What you should do =>
Comb through the entries for "Python" and pull out each line that holds it.

Data extracted from a collection =>
— Start —

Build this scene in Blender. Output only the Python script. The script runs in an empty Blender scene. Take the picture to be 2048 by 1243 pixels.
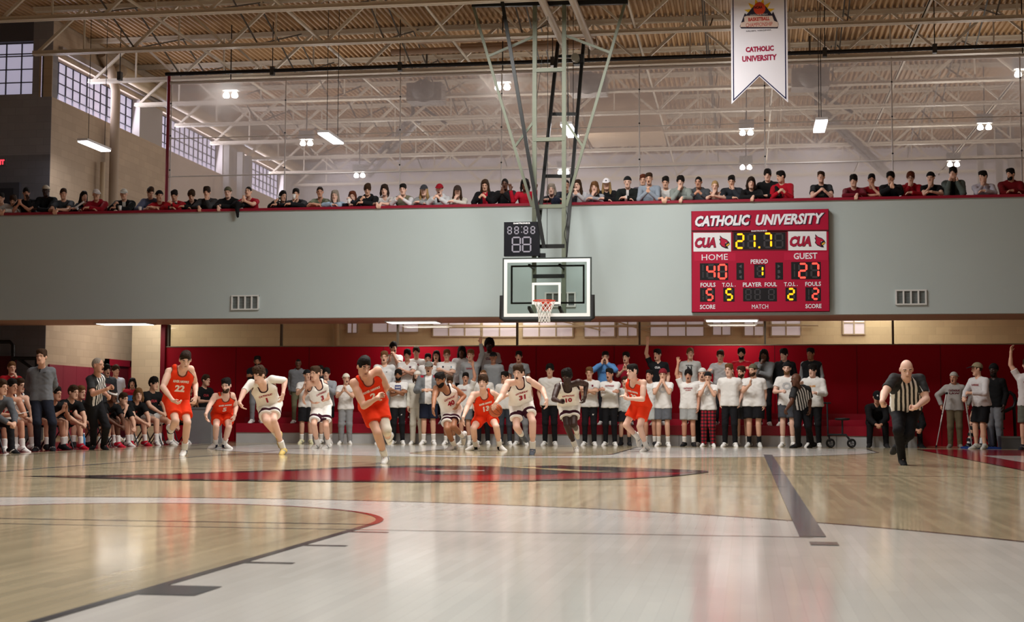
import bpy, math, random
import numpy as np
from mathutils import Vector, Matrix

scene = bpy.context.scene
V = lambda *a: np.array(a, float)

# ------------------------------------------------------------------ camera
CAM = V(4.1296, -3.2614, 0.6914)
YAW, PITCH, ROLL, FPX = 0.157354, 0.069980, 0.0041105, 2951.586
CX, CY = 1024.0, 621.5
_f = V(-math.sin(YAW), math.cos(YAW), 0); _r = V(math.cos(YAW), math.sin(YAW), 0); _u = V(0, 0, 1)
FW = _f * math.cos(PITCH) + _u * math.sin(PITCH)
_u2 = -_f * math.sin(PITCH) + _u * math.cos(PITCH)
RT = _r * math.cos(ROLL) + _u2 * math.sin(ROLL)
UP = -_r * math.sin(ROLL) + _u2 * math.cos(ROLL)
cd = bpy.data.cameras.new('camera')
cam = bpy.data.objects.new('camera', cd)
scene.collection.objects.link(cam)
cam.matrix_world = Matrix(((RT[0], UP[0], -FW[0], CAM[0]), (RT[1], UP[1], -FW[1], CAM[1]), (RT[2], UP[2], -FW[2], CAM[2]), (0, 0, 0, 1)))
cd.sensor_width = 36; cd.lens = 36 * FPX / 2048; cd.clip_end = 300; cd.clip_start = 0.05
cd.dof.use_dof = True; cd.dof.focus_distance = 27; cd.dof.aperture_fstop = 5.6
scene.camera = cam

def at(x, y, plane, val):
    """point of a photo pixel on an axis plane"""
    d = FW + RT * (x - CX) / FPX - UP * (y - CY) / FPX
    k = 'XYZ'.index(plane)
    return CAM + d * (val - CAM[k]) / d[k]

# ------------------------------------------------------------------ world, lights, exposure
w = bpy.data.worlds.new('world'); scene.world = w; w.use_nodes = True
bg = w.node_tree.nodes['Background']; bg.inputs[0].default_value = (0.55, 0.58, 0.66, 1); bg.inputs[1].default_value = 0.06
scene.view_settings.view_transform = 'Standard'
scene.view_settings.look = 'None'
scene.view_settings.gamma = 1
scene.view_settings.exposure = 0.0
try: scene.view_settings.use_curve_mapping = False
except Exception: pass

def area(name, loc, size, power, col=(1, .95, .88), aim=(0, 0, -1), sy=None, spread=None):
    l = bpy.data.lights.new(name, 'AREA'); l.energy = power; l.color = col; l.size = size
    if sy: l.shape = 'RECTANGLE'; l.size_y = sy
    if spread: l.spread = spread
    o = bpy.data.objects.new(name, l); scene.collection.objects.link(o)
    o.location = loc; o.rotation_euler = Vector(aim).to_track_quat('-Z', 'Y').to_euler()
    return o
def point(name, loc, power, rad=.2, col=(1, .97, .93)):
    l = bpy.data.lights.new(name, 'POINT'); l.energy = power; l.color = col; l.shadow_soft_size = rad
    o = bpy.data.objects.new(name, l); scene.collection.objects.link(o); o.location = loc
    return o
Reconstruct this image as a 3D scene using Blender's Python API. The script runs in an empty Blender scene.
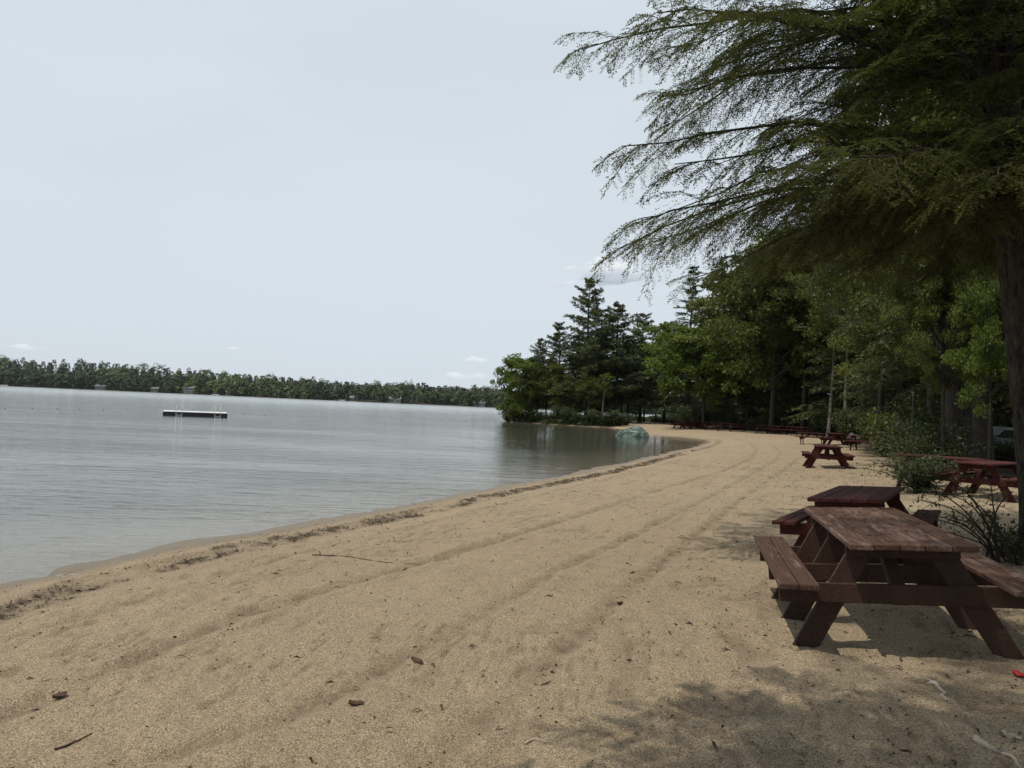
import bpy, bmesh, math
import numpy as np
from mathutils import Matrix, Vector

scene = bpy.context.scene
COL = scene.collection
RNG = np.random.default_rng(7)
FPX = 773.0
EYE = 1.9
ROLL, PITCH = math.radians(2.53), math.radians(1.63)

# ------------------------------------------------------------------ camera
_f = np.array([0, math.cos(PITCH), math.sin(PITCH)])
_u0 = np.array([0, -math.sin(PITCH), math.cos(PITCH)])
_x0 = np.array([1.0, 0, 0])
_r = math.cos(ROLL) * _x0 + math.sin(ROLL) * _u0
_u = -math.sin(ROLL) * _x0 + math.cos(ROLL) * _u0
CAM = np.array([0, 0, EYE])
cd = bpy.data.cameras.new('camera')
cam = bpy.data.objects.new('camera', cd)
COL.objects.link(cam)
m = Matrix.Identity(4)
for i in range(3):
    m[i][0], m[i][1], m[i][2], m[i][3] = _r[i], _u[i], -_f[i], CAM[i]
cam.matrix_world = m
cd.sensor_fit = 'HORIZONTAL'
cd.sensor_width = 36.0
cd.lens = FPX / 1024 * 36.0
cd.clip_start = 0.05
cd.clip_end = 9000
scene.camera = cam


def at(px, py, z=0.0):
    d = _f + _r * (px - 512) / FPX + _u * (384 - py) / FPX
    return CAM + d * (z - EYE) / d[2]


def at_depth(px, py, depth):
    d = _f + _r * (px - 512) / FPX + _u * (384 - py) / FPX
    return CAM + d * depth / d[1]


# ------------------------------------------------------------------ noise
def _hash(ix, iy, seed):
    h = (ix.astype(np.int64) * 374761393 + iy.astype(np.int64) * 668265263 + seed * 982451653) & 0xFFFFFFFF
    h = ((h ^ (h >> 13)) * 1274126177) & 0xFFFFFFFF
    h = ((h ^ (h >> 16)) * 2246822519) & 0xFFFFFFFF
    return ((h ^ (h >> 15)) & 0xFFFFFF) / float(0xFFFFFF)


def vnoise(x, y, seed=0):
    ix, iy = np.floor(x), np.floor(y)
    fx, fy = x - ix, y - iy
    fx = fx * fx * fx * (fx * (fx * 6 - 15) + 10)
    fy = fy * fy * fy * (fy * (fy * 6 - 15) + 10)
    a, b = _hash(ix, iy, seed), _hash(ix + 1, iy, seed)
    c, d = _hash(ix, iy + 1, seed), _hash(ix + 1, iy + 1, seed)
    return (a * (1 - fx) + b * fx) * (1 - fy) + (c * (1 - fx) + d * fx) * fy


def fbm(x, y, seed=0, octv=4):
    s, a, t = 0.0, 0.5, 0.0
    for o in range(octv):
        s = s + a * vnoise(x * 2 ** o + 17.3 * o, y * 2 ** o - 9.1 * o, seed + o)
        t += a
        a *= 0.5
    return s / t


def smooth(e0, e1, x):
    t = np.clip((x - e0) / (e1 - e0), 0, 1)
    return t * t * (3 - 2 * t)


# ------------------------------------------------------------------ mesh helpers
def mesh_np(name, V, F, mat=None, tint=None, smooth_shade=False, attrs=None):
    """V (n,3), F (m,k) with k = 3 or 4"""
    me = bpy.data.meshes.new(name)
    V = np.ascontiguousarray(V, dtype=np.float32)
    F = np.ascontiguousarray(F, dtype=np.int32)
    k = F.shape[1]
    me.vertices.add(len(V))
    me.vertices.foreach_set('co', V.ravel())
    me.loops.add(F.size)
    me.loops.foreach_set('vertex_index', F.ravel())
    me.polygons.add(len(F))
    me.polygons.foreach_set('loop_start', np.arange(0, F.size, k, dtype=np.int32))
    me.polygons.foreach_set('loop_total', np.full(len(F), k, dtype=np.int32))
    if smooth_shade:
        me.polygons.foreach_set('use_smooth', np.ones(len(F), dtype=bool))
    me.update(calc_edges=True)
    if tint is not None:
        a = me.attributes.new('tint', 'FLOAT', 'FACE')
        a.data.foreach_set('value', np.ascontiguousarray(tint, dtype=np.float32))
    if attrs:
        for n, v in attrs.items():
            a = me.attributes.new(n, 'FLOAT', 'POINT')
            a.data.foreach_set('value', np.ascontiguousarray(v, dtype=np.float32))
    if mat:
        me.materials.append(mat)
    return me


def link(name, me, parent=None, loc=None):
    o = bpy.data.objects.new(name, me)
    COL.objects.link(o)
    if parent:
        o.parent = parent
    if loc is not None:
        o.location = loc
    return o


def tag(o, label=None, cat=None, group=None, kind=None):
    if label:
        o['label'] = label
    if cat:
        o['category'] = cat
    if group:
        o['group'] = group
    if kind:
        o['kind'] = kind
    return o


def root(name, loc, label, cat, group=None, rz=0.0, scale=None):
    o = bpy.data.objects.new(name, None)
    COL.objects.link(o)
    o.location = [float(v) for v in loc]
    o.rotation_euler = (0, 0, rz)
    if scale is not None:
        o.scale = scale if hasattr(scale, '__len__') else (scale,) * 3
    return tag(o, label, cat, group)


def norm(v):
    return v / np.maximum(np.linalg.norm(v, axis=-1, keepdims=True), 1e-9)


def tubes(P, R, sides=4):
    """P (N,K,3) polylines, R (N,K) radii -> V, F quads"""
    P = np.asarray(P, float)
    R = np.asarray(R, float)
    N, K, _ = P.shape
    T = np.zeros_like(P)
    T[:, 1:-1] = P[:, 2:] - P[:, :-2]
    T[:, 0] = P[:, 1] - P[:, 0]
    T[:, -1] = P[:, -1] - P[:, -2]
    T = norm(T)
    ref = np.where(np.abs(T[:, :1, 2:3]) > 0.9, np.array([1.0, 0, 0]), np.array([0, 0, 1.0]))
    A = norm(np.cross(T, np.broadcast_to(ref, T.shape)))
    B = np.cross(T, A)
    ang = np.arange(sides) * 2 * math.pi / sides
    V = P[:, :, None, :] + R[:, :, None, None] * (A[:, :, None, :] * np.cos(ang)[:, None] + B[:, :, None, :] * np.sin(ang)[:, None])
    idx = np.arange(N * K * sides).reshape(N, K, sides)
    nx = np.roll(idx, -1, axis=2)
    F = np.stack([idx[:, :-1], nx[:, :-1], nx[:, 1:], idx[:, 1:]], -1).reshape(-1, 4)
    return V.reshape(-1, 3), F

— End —

Answer to this exercise =>
Build this scene in Blender. Output only the Python script. The script runs in an empty Blender scene. Take the picture to be 2048 by 1243 pixels.
Reconstruct this image as a 3D scene using Blender's Python API. The script runs in an empty Blender scene.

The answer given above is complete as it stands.